## Entries with scene source code
....

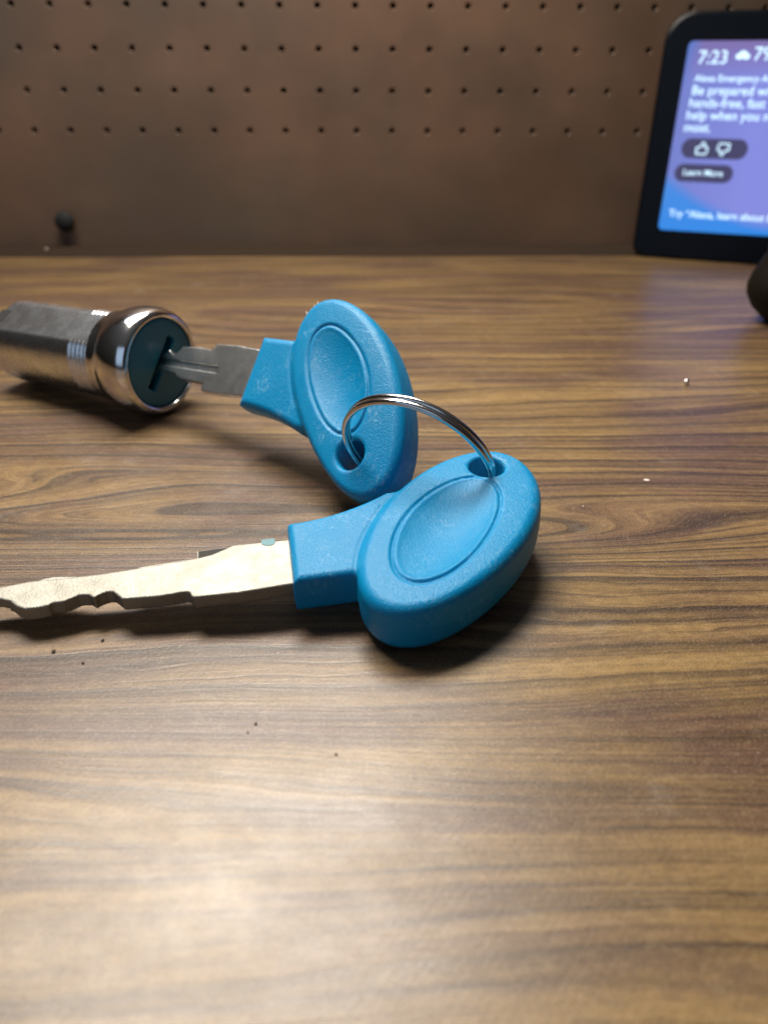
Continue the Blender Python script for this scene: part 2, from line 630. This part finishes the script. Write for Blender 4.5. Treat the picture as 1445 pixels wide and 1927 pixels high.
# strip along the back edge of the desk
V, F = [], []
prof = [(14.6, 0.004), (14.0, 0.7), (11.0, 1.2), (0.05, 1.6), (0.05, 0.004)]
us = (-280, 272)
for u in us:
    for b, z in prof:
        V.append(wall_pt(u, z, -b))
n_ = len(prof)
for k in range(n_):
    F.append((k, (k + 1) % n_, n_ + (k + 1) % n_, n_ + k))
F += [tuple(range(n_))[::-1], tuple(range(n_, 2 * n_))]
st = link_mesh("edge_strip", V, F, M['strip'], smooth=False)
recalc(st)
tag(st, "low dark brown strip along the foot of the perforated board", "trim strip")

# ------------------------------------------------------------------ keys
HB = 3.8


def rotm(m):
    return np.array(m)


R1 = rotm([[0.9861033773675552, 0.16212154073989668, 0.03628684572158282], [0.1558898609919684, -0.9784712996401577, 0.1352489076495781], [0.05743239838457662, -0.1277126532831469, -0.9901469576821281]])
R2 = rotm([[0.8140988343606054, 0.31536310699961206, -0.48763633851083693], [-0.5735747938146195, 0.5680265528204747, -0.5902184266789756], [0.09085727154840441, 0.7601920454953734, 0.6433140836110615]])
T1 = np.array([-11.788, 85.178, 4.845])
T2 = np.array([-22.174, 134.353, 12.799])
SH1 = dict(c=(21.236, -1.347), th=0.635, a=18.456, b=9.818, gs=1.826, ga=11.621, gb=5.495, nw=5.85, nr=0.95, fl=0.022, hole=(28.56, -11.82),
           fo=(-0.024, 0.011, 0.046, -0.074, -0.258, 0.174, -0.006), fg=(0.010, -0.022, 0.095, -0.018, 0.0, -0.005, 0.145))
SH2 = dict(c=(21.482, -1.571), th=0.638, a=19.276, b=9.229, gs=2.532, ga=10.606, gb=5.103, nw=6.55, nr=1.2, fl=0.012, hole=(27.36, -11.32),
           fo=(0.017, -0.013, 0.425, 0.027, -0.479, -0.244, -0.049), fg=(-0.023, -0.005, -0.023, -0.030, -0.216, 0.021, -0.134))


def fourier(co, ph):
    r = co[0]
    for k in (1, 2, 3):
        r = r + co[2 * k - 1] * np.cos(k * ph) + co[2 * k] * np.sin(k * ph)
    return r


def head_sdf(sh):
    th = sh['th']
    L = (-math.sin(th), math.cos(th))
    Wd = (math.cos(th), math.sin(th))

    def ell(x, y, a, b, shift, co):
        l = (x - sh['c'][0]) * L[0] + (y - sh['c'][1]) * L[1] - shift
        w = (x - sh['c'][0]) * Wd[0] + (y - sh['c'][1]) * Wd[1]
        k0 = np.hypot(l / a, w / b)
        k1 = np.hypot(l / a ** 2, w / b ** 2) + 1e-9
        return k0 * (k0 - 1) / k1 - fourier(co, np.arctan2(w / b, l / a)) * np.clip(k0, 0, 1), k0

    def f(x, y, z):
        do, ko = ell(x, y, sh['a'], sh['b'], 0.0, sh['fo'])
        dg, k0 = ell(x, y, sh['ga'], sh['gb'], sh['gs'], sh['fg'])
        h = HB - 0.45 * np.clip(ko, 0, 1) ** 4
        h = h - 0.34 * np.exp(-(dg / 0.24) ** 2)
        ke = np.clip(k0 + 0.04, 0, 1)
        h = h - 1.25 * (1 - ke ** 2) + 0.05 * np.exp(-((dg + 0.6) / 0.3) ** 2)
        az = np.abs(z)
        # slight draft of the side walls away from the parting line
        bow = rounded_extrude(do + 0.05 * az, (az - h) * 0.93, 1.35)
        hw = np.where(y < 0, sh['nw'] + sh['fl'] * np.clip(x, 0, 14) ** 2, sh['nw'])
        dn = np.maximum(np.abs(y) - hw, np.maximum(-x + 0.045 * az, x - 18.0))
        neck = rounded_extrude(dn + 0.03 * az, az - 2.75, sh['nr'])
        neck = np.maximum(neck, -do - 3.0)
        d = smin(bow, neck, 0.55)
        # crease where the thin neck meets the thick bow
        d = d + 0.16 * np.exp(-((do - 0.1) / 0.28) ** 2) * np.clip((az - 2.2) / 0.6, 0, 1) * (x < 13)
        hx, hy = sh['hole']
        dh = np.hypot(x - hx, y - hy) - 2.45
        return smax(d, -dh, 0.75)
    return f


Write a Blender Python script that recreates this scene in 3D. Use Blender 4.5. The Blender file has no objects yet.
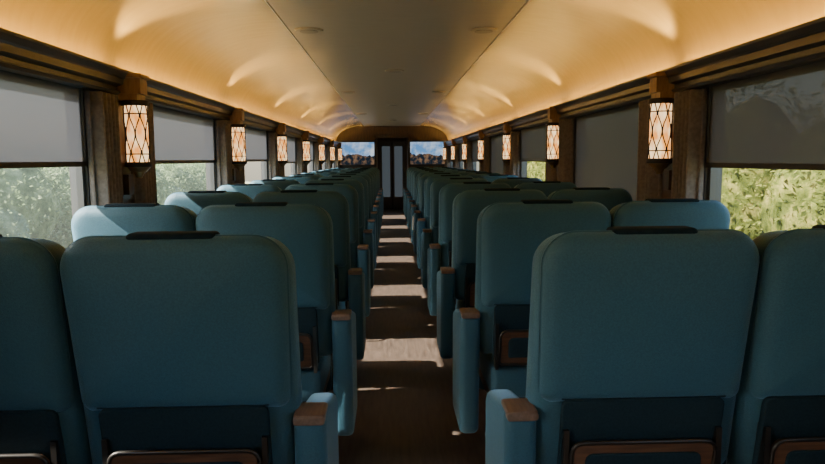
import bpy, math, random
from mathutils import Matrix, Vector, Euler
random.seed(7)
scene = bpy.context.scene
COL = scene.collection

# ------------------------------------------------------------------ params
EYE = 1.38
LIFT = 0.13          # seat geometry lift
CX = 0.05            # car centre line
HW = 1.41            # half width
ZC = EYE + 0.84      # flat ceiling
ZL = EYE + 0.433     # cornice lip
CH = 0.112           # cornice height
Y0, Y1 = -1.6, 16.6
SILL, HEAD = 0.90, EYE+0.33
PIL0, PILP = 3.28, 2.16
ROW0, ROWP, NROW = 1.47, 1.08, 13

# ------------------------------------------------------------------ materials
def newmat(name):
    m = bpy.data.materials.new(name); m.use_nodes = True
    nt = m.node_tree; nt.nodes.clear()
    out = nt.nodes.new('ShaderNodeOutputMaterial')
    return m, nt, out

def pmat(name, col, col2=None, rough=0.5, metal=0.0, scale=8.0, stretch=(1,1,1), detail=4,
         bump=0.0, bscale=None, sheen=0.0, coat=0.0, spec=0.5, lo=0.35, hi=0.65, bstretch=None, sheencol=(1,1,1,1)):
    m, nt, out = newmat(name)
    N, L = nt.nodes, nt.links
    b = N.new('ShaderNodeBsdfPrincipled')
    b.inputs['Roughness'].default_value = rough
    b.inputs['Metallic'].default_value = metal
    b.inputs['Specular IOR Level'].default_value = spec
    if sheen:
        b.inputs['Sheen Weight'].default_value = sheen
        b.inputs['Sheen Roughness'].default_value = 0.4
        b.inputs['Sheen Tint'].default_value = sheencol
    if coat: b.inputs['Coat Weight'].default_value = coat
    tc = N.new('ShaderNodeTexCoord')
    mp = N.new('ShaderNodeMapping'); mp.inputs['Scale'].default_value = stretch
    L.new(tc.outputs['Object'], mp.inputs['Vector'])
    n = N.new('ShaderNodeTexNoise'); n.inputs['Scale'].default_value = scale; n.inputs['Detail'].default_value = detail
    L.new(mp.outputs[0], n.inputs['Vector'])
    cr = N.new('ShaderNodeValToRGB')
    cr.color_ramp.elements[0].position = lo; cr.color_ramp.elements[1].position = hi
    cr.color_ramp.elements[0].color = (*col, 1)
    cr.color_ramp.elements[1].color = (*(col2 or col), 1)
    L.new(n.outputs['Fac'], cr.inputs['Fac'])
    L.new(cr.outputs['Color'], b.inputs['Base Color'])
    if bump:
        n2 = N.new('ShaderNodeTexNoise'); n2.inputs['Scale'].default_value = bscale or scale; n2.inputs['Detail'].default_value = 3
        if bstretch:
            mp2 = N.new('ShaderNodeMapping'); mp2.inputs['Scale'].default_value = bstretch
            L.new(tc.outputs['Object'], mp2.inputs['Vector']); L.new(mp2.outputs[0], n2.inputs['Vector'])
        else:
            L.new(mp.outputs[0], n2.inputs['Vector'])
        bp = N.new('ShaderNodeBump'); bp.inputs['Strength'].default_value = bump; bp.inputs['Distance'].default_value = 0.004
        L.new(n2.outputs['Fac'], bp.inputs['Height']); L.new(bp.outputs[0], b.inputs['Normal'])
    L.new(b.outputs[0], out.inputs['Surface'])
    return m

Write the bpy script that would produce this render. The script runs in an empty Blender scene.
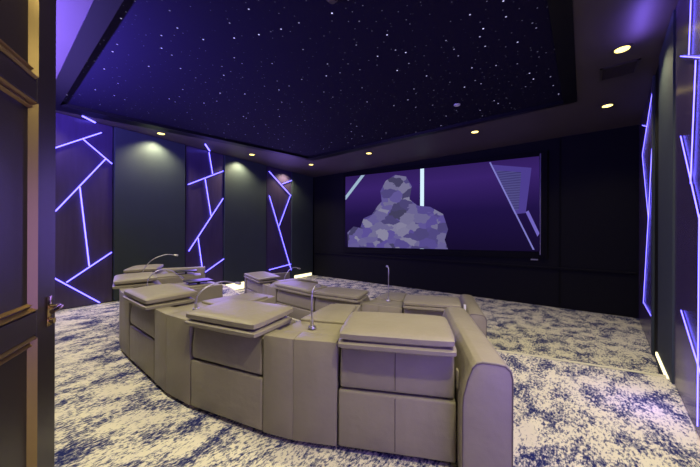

....

## EXERCISE
From the entries above, give again exactly the lines running from the line with "V.append(wall_pt(u, z, -b))" to the line with "return np.array(m)"; include both of those lines.

## COMPLETE OUTPUT
        V.append(wall_pt(u, z, -b))
n_ = len(prof)
for k in range(n_):
    F.append((k, (k + 1) % n_, n_ + (k + 1) % n_, n_ + k))
F += [tuple(range(n_))[::-1], tuple(range(n_, 2 * n_))]
st = link_mesh("edge_strip", V, F, M['strip'], smooth=False)
recalc(st)
tag(st, "low dark brown strip along the foot of the perforated board", "trim strip")

# ------------------------------------------------------------------ keys
HB = 3.8


def rotm(m):
    return np.array(m)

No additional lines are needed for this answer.